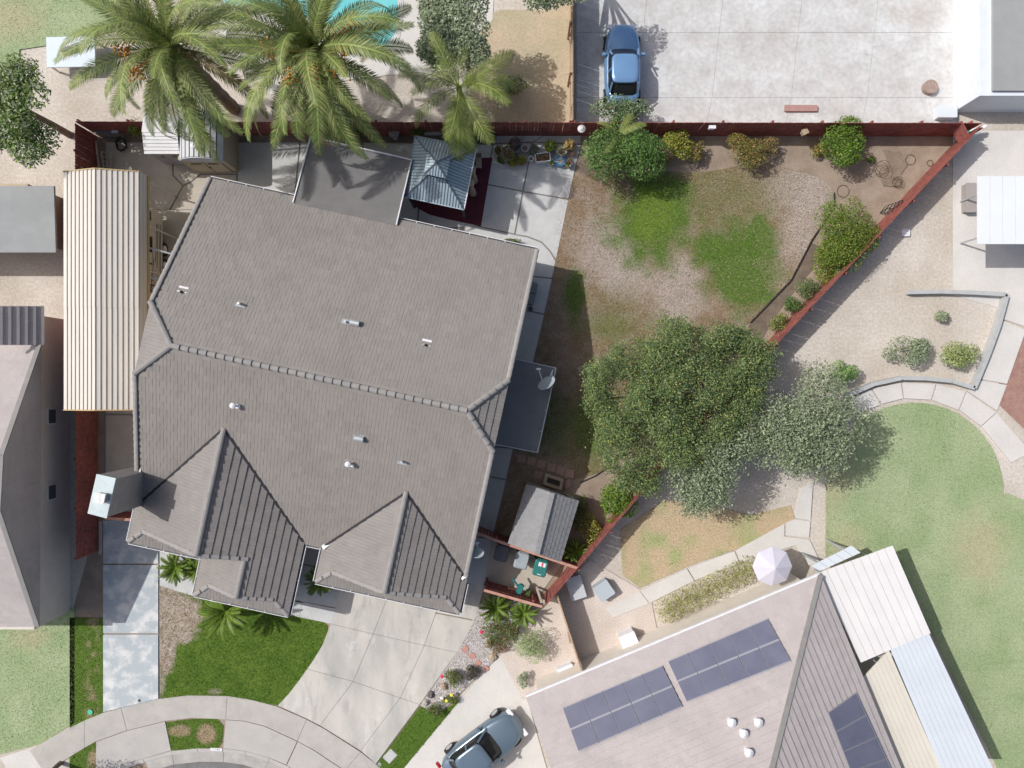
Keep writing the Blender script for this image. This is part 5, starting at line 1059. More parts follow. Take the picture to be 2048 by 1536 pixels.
mb.lathe(q, [(.16, 0), (.09, .12), (.09, .45), (.26, .58), (.27, .62), (.24, .62), (.18, .58), (.14, .58), (.12, .62), (.06, .63), (.05, .58)], 22); mb.build('bowl', STONE, t, smooth=False)
t = thing('garden_trough', 'white trough of potted plants against the back fence', 'planter', at(864, 258, 0)); c = at(864, 258, .5); mb = MB(); mb.box((c.x, c.y, .28), (.85, .32, .46)); mb.build('trough', WPOT, t)
V, C = leaves([(c.x + d, c.y, .55, .16, .14, .2) for d in (-.3, 0, .3)], 420, .07, OL + SUC, seed=5); link('foliage', np_mesh('foliage', V - np.array(t.location), 4, LEAF, C), t, wm(t).copy())
pot(885, 258, 6.5, .4, mat('green_pot', (.1, .2, .18)), 'green pot at the end of the white trough', G1, .15, 60)
for (px, lab) in ((812, 'pale shelf board near the stone bowl'), (838, 'pale shelf board left of the white trough')):
    mb = MB(); c = at(px, 259, .7); mb.box((c.x, c.y, .7), (.45, .1, .05)); mb.box((c.x, c.y, .34), (.05, .08, .67)); tag(mb.build('shelf_board', STONE, origin=(c.x, c.y, 0)), lab, 'shelf')
# white metal fox-like lawn chair frames stay out; flat iron things on the bare soil
def ring(px, py, r, h, label, legs=3, z=.02):
    t = thing('plant_hoop', label, 'plant hoop', at(px, py)); c = at(px, py, h); R_ = r * (H - h) / F; m = mat('rusty_wire', (.10, .065, .045), (.06, .04, .03), 10, .8)
    for zz in ((h, h * .5) if legs else (h,)):
        mb = MB(); n_ = 26; mb.tube([(c.x + R_ * math.cos(6.2832 * k / n_), c.y + R_ * math.sin(6.2832 * k / n_), zz) for k in range(n_ + 1)], .011, 5, cap=False); mb.build('hoop', m, t)
    for k in range(legs): a = k * 6.283 / legs; mb = MB(); mb.tube([(c.x + R_ * math.cos(a), c.y + R_ * math.sin(a), h), (c.x + R_ * .8 * math.cos(a), c.y + R_ * .8 * math.sin(a), 0)], .009, 5); mb.build('leg', m, t)
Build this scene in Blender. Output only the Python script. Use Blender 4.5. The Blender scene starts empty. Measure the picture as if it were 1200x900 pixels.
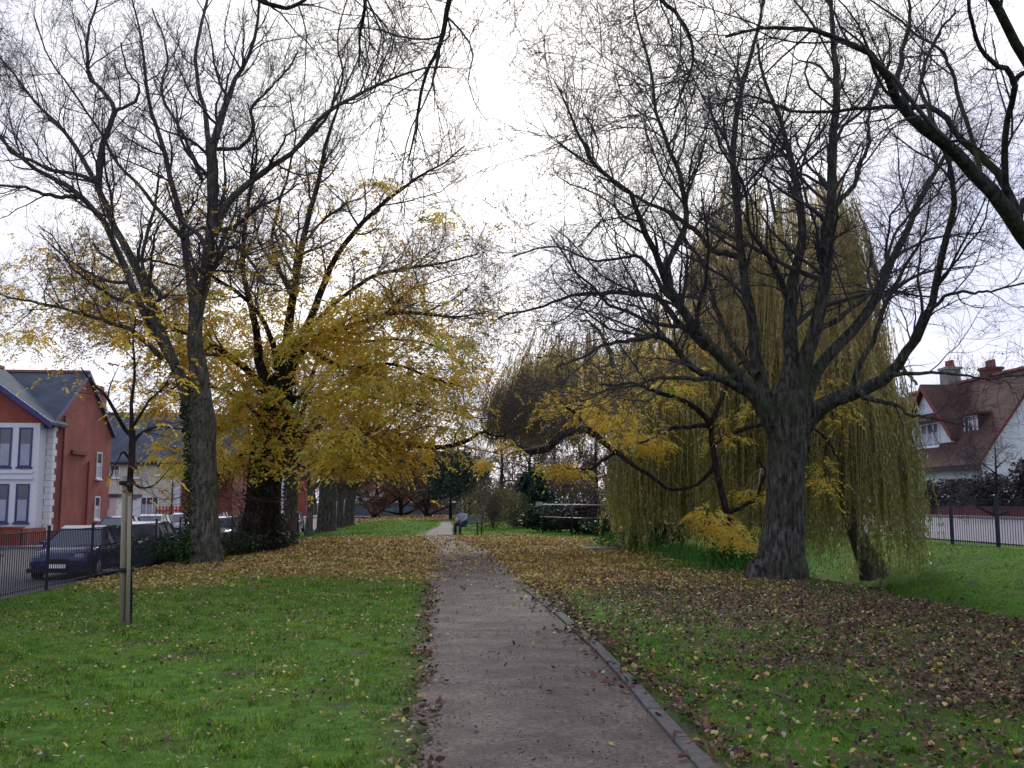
import bpy, math, numpy as np
from mathutils import Vector, Matrix
PI = math.pi
rng = np.random.default_rng(7)
scene = bpy.context.scene
COL = scene.collection

# ------------------------------------------------------------------ camera
F = 1170.0
YAW = math.radians(4.16)
PITCH = math.atan(138 / F)
EYE = np.array([0.0, 0.0, 1.6])
cam_data = bpy.data.cameras.new("camera")
cam_data.sensor_width = 36.0
cam_data.lens = 36.0 * F / 1200.0
cam_data.clip_start = 0.1
cam_data.clip_end = 6000.0
cam = bpy.data.objects.new("camera", cam_data)
COL.objects.link(cam)
cam.location = EYE
cam.rotation_euler = (PI / 2 + PITCH, 0, -YAW)
scene.camera = cam
RM = np.array(cam.rotation_euler.to_matrix())
FWD = np.array([math.sin(YAW), math.cos(YAW), 0.0])


def ray(px, py):
    return RM @ np.array([(px - 600) / F, -(py - 450) / F, -1.0])


def at(px, py, d):            # point at horizontal forward distance d
    r = ray(px, py)
    return EYE + r * (d / float(r @ FWD))


def at_y(px, py, Y):
    r = ray(px, py)
    return EYE + r * (Y / r[1])


def at_x(px, py, X):
    r = ray(px, py)
    return EYE + r * (X / r[0])


def at_z(px, py, z=0.0):
    r = ray(px, py)
    return EYE + r * ((z - EYE[2]) / r[2])


# ------------------------------------------------------------------ basic tools
def S(t):
    t = np.clip(t, 0, 1)
    return t * t * (3 - 2 * t)


def lump(x, y, s=1.0, seed=0.0):
    return (np.sin(x * 1.7 * s + seed) * np.cos(y * 1.3 * s + 1.3 * seed) + 0.5 * np.sin(x * 3.1 * s + y * 2.3 * s + seed * 2.1)
            + 0.5 * np.cos(y * 4.3 * s - x * 1.9 * s + seed)) / 2


def terrain(x, y):
    x = np.asarray(x, float)
    y = np.asarray(y, float)
    z = -0.27 * S((-x - 3.5) / 4.5)
    z = z - 0.33 * S((-x - 8.5) / 0.4)
    open_ = S((y + 30) / 20) * (1 - S((y - 78) / 25))
    d = -1.25 * S((x - 7.6) / 2.4) + 1.47 * S((x - 11.6) / 5.2)
    z = z + d * open_ + (0.22 * S((x - 7.6) / 9)) * (1 - open_)
    z = z + 0.6 * S((x - 18) / 9)
    bump = 0.035 * lump(x, y, 0.9, 2.0) + 0.02 * lump(x, y, 2.3, 5.0)
    fade = S((np.abs(x - 0.85) - 1.3) / 1.5) * (1 - S((-x - 7.6) / 0.8)) * (1 - S((x - 17) / 2))
    return z + bump * fade


def link(o, parent=None):
    COL.objects.link(o)
    if parent is not None:
        o.parent = parent
    return o


def tag(o, label=None, cat=None, group=None, kind=None):
    if label: o["label"] = label
    if cat: o["category"] = cat
    if group: o["group"] = group
    if kind: o["kind"] = kind
    return o


def thing(name, label, cat, loc=(0, 0, 0), rz=0.0, group=None):
    o = bpy.data.objects.new(name, None)
    link(o)
    o.location = tuple(float(v) for v in loc)
    o.rotation_euler = (0, 0, rz)
    return tag(o, label, cat, group)


def np_obj(name, V, Fc, mat, parent=None, smooth=False, tint=None):
    V = np.asarray(V, np.float32).reshape(-1, 3)
    Fc = np.asarray(Fc, np.int32)
    m = bpy.data.meshes.new(name)
    k = Fc.shape[1]
    m.vertices.add(len(V))
    m.vertices.foreach_set("co", V.ravel())
    m.loops.add(Fc.size)
    m.loops.foreach_set("vertex_index", Fc.ravel())
    m.polygons.add(len(Fc))
    m.polygons.foreach_set("loop_start", np.arange(0, Fc.size, k, dtype=np.int32))
    m.polygons.foreach_set("loop_total", np.full(len(Fc), k, np.int32))
    m.polygons.foreach_set("use_smooth", np.full(len(Fc), smooth, bool))
    m.update(calc_edges=True)
    if tint is not None:
        a = m.attributes.new("tint", "FLOAT", "FACE")
        a.data.foreach_set("value", np.asarray(tint, np.float32))
    m.materials.append(mat)
    o = bpy.data.objects.new(name, m)
    return link(o, parent)


class MB:
    def __init__(s):
        s.v, s.f = [], []

    def add(s, vs, fs):
        b = len(s.v)
        s.v += [tuple(float(c) for c in p) for p in vs]
        s.f += [tuple(i + b for i in f) for f in fs]
        return s

    def box(s, x0, x1, y0, y1, z0, z1):
        if x0 > x1: x0, x1 = x1, x0
        if y0 > y1: y0, y1 = y1, y0
        vs = [(x, y, z) for z in (z0, z1) for y in (y0, y1) for x in (x0, x1)]
        return s.add(vs, [(0, 2, 3, 1), (4, 5, 7, 6), (0, 1, 5, 4), (2, 6, 7, 3), (0, 4, 6, 2), (1, 3, 7, 5)])

    def quad(s, a, b, c, d):
        return s.add([a, b, c, d], [(0, 1, 2, 3)])

    def slab(s, pts, t):      # polygon pts (3D, coplanar) thickened along t vector
        n = len(pts)
        t = np.array(t, float)
        vs = [tuple(p) for p in pts] + [tuple(np.array(p) + t) for p in pts]
        fs = [tuple(range(n))[::-1], tuple(range(n, 2 * n))]
        fs += [(i, (i + 1) % n, (i + 1) % n + n, i + n) for i in range(n)]
        return s.add(vs, fs)

    def tube(s, a, b, r0, r1=None, n=8):
        r1 = r0 if r1 is None else r1
        a, b = Vector(a), Vector(b)
        d = (b - a).normalized()
        u = d.orthogonal().normalized()
        w = d.cross(u)
        vs = []
        for p, r in ((a, r0), (b, r1)):
            for i in range(n):
                t = 2 * PI * i / n
                vs.append(p + u * (r * math.cos(t)) + w * (r * math.sin(t)))
        fs = [(i, (i + 1) % n, (i + 1) % n + n, i + n) for i in range(n)]
        fs += [tuple(range(n))[::-1], tuple(range(n, 2 * n))]
        return s.add(vs, fs)

    def rot(s, rz, c=(0, 0, 0)):
        ca, sa = math.cos(rz), math.sin(rz)
        s.v = [(c[0] + x * ca - y * sa, c[1] + x * sa + y * ca, c[2] + z) for x, y, z in s.v]
        return s

    def build(s, name, mat, parent=None, smooth=False, bevel=0.0):
        m = bpy.data.meshes.new(name)
        m.from_pydata(s.v, [], s.f)
        m.materials.append(mat)
        if smooth:
            m.polygons.foreach_set("use_smooth", [True] * len(m.polygons))
        m.update()
        import bmesh
        bm = bmesh.new(); bm.from_mesh(m)
        bmesh.ops.recalc_face_normals(bm, faces=bm.faces)
        if bevel:
            bmesh.ops.bevel(bm, geom=bm.edges[:], offset=bevel, segments=1, affect='EDGES')
        bm.to_mesh(m); bm.free()
        o = bpy.data.objects.new(name, m)
        return link(o, parent)


# ------------------------------------------------------------------ materials
def mat_new(name):
    m = bpy.data.materials.new(name)
    m.use_nodes = True
    nt = m.node_tree
    return m, nt, nt.nodes["Principled BSDF"]


def nd(nt, t, **kw):
    n = nt.nodes.new(t)
    for k, v in kw.items():
        if k in n.inputs: n.inputs[k].default_value = v
        else: setattr(n, k, v)
    return n


def ramp(nt, stops, fac=None):
    r = nt.nodes.new("ShaderNodeValToRGB")
    e = r.color_ramp.elements
    while len(e) < len(stops): e.new(0.5)
    for el, (p, c) in zip(e, stops):
        el.position = p
        el.color = (c[0], c[1], c[2], 1)
    if fac is not None: nt.links.new(fac, r.inputs[0])
    return r


def coords(nt, scale=(1, 1, 1)):
    g = nt.nodes.new("ShaderNodeTexCoord")
    mp = nt.nodes.new("ShaderNodeMapping")
    mp.inputs["Scale"].default_value = scale
    nt.links.new(g.outputs["Object"], mp.inputs[0])
    return mp.outputs[0]


def mottled(name, stops, scale=3.0, detail=6.0, rough=0.85, bump=0.0, stretch=(1, 1, 1), bscale=None, metallic=0.0, spec=0.3):
    m, nt, b = mat_new(name)
    co = coords(nt, stretch)
    n = nd(nt, "ShaderNodeTexNoise", Scale=scale, Detail=detail, Roughness=0.6)
    nt.links.new(co, n.inputs["Vector"])
    r = ramp(nt, stops, n.outputs["Fac"])
    nt.links.new(r.outputs[0], b.inputs["Base Color"])
    b.inputs["Roughness"].default_value = rough
    b.inputs["Metallic"].default_value = metallic
    b.inputs["Specular IOR Level"].default_value = spec
    if bump:
        n2 = nd(nt, "ShaderNodeTexNoise", Scale=bscale or scale * 4, Detail=6.0)
        nt.links.new(co, n2.inputs["Vector"])
        bp = nd(nt, "ShaderNodeBump", Strength=bump, Distance=0.05)
        nt.links.new(n2.outputs["Fac"], bp.inputs["Height"])
        nt.links.new(bp.outputs[0], b.inputs["Normal"])
    return m


def plain(name, c, rough=0.6, metallic=0.0, var=0.12, scale=4.0, spec=0.4):
    lo = tuple(v * (1 - var) for v in c)
    hi = tuple(min(1, v * (1 + var)) for v in c)
    return mottled(name, [(0.3, lo), (0.7, hi)], scale, 4.0, rough, metallic=metallic, spec=spec)


def bark(name, dark, mid, light, green=None, moss=0.0):
    m, nt, b = mat_new(name)
    co = coords(nt, (1, 1, 0.26))
    n = nd(nt, "ShaderNodeTexNoise", Scale=14.0, Detail=7.0, Roughness=0.65)
    nt.links.new(co, n.inputs["Vector"])
    r = ramp(nt, [(0.38, dark), (0.5, mid), (0.63, light)], n.outputs["Fac"])
    out = r.outputs[0]
    n3 = nd(nt, "ShaderNodeTexNoise", Scale=1.3, Detail=4.0)
    nt.links.new(coords(nt), n3.inputs["Vector"])
    if green:
        mx = nd(nt, "ShaderNodeMix", data_type='RGBA')
        rr = ramp(nt, [(0.42, (0, 0, 0)), (0.62, (moss, moss, moss))], n3.outputs["Fac"])
        nt.links.new(rr.outputs[0], mx.inputs[0])
        nt.links.new(out, mx.inputs[6])
        mx.inputs[7].default_value = (*green, 1)
        out = mx.outputs[2]
    nt.links.new(out, b.inputs["Base Color"])
    b.inputs["Roughness"].default_value = 0.95
    b.inputs["Specular IOR Level"].default_value = 0.15
    v = nd(nt, "ShaderNodeTexVoronoi", Scale=9.0, feature='DISTANCE_TO_EDGE')
    nt.links.new(co, v.inputs["Vector"])
    ad = nd(nt, "ShaderNodeMath", operation='ADD')
    nt.links.new(n.outputs["Fac"], ad.inputs[0]); nt.links.new(v.outputs[0], ad.inputs[1])
    bp = nd(nt, "ShaderNodeBump", Strength=1.0, Distance=0.11)
    nt.links.new(ad.outputs[0], bp.inputs["Height"])
    nt.links.new(bp.outputs[0], b.inputs["Normal"])
    return m


def leafy(name, stops, trans=0.35, rough=0.6):
    m, nt, b = mat_new(name)
    a = nt.nodes.new("ShaderNodeAttribute"); a.attribute_name = "tint"
    r = ramp(nt, stops, a.outputs["Fac"])
    nt.links.new(r.outputs[0], b.inputs["Base Color"])
    b.inputs["Roughness"].default_value = rough
    b.inputs["Specular IOR Level"].default_value = 0.25
    if trans:
        t = nt.nodes.new("ShaderNodeBsdfTranslucent")
        nt.links.new(r.outputs[0], t.inputs[0])
        mx = nt.nodes.new("ShaderNodeMixShader"); mx.inputs[0].default_value = trans
        nt.links.new(b.outputs[0], mx.inputs[1]); nt.links.new(t.outputs[0], mx.inputs[2])
        nt.links.new(mx.outputs[0], nt.nodes["Material Output"].inputs[0])
    return m


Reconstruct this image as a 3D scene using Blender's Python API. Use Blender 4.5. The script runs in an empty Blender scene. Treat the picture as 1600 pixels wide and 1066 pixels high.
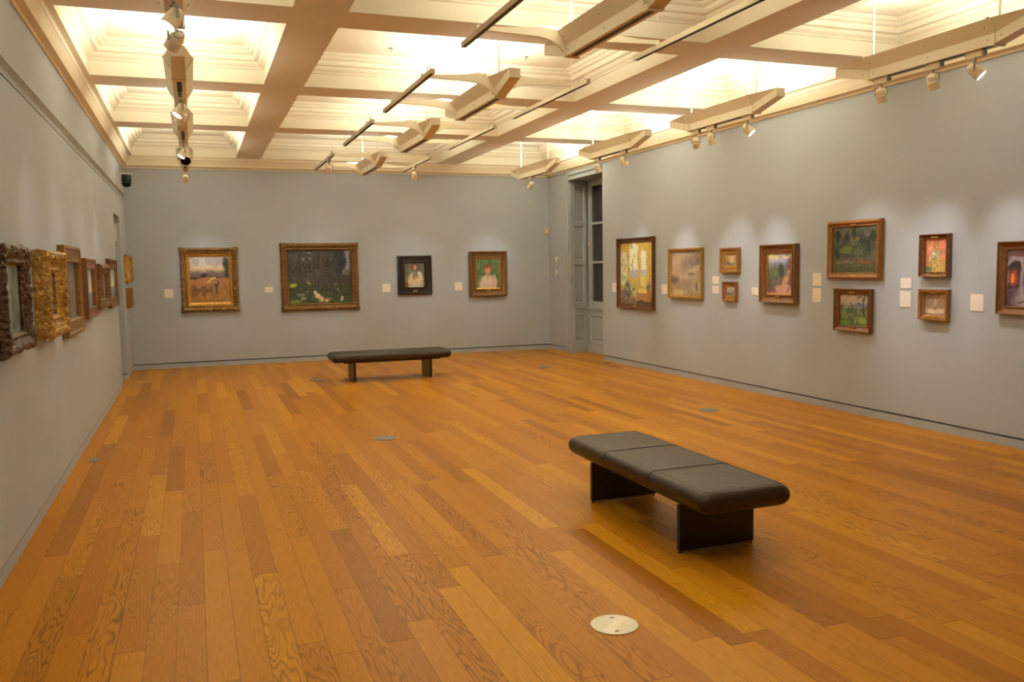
import bpy, bmesh, math, random
import numpy as np
from mathutils import Vector, Matrix
random.seed(7)
SC = bpy.context.scene
COL = SC.collection
PI = math.pi

# ------------------------------------------------------------------ helpers
def lin(c):
    c = np.asarray(c, float) / 255.0
    return np.where(c <= 0.04045, c / 12.92, ((c + 0.055) / 1.055) ** 2.4)

class MB:
    """collects primitive shapes; build() links them as one mesh object"""
    def __init__(s): s.v = []; s.f = []
    def add(s, vs, fs):
        o = len(s.v); s.v += [tuple(v) for v in vs]; s.f += [tuple(i + o for i in f) for f in fs]; return s
    def box(s, a, b):
        x0, y0, z0 = a; x1, y1, z1 = b
        return s.add([(x0,y0,z0),(x1,y0,z0),(x1,y1,z0),(x0,y1,z0),(x0,y0,z1),(x1,y0,z1),(x1,y1,z1),(x0,y1,z1)],
                     [(0,3,2,1),(4,5,6,7),(0,1,5,4),(1,2,6,5),(2,3,7,6),(3,0,4,7)])
    def rings(s, rings, cap0=True, cap1=True, closed=True):
        n = len(rings[0]); vs = [p for r in rings for p in r]; fs = []
        for i in range(len(rings) - 1):
            for j in range(n if closed else n - 1):
                k = (j + 1) % n
                fs.append((i*n+j, i*n+k, (i+1)*n+k, (i+1)*n+j))
        if cap0: fs.append(tuple(range(n - 1, -1, -1)))
        if cap1: fs.append(tuple((len(rings)-1)*n + j for j in range(n)))
        return s.add(vs, fs)
    def lathe(s, prof, seg=24, M=Matrix.Identity(4), cap0=True, cap1=True):
        R = [[M @ Vector((r*math.cos(2*PI*j/seg), r*math.sin(2*PI*j/seg), z)) for j in range(seg)] for r, z in prof]
        return s.rings(R, cap0, cap1)
    def tube(s, pts, r, seg=8):
        pts = [Vector(p) for p in pts]; R = []
        for i, p in enumerate(pts):
            d = (pts[min(i+1, len(pts)-1)] - pts[max(i-1, 0)]).normalized()
            a = d.cross(Vector((0, 0, 1)))
            if a.length < 1e-4: a = Vector((1, 0, 0))
            a.normalize(); b = d.cross(a)
            R.append([p + r*(math.cos(2*PI*j/seg)*a + math.sin(2*PI*j/seg)*b) for j in range(seg)])
        return s.rings(R)
    def build(s, name, mat, parent=None, smooth=False, bevel=0, loc=None):
        me = bpy.data.meshes.new(name); me.from_pydata(s.v, [], s.f)
        bm = bmesh.new(); bm.from_mesh(me); bmesh.ops.recalc_face_normals(bm, faces=bm.faces); bm.to_mesh(me); bm.free()
        me.materials.append(mat)
        o = bpy.data.objects.new(name, me); COL.objects.link(o)
        if parent: o.parent = parent
        if loc: o.location = loc
        if smooth:
            for p in me.polygons: p.use_smooth = True
            m = o.modifiers.new('edge', 'EDGE_SPLIT'); m.split_angle = math.radians(38)
        if bevel:
            m = o.modifiers.new('bevel', 'BEVEL'); m.width = bevel; m.segments = 2; m.limit_method = 'ANGLE'
        return o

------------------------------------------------

## REQUIRED WORK:
Only the lines between the one with "Build this scene" and the one with "return z + bump * fade", those two included, get copied from the material above. Keep it exact and free of pictures.

## FULL OUTPUT:
Build this scene in Blender. Output only the Python script. Use Blender 4.5. The Blender scene starts empty. Measure the picture as if it were 1200x900 pixels.
import bpy, math, numpy as np
from mathutils import Vector, Matrix
PI = math.pi
rng = np.random.default_rng(7)
scene = bpy.context.scene
COL = scene.collection

# ------------------------------------------------------------------ camera
F = 1170.0
YAW = math.radians(4.16)
PITCH = math.atan(138 / F)
EYE = np.array([0.0, 0.0, 1.6])
cam_data = bpy.data.cameras.new("camera")
cam_data.sensor_width = 36.0
cam_data.lens = 36.0 * F / 1200.0
cam_data.clip_start = 0.1
cam_data.clip_end = 6000.0
cam = bpy.data.objects.new("camera", cam_data)
COL.objects.link(cam)
cam.location = EYE
cam.rotation_euler = (PI / 2 + PITCH, 0, -YAW)
scene.camera = cam
RM = np.array(cam.rotation_euler.to_matrix())
FWD = np.array([math.sin(YAW), math.cos(YAW), 0.0])


def ray(px, py):
    return RM @ np.array([(px - 600) / F, -(py - 450) / F, -1.0])


def at(px, py, d):            # point at horizontal forward distance d
    r = ray(px, py)
    return EYE + r * (d / float(r @ FWD))


def at_y(px, py, Y):
    r = ray(px, py)
    return EYE + r * (Y / r[1])


def at_x(px, py, X):
    r = ray(px, py)
    return EYE + r * (X / r[0])


def at_z(px, py, z=0.0):
    r = ray(px, py)
    return EYE + r * ((z - EYE[2]) / r[2])


# ------------------------------------------------------------------ basic tools
def S(t):
    t = np.clip(t, 0, 1)
    return t * t * (3 - 2 * t)


def lump(x, y, s=1.0, seed=0.0):
    return (np.sin(x * 1.7 * s + seed) * np.cos(y * 1.3 * s + 1.3 * seed) + 0.5 * np.sin(x * 3.1 * s + y * 2.3 * s + seed * 2.1)
            + 0.5 * np.cos(y * 4.3 * s - x * 1.9 * s + seed)) / 2


def terrain(x, y):
    x = np.asarray(x, float)
    y = np.asarray(y, float)
    z = -0.27 * S((-x - 3.5) / 4.5)
    z = z - 0.33 * S((-x - 8.5) / 0.4)
    open_ = S((y + 30) / 20) * (1 - S((y - 78) / 25))
    d = -1.25 * S((x - 7.6) / 2.4) + 1.47 * S((x - 11.6) / 5.2)
    z = z + d * open_ + (0.22 * S((x - 7.6) / 9)) * (1 - open_)
    z = z + 0.6 * S((x - 18) / 9)
    bump = 0.035 * lump(x, y, 0.9, 2.0) + 0.02 * lump(x, y, 2.3, 5.0)
    fade = S((np.abs(x - 0.85) - 1.3) / 1.5) * (1 - S((-x - 7.6) / 0.8)) * (1 - S((x - 17) / 2))
    return z + bump * fade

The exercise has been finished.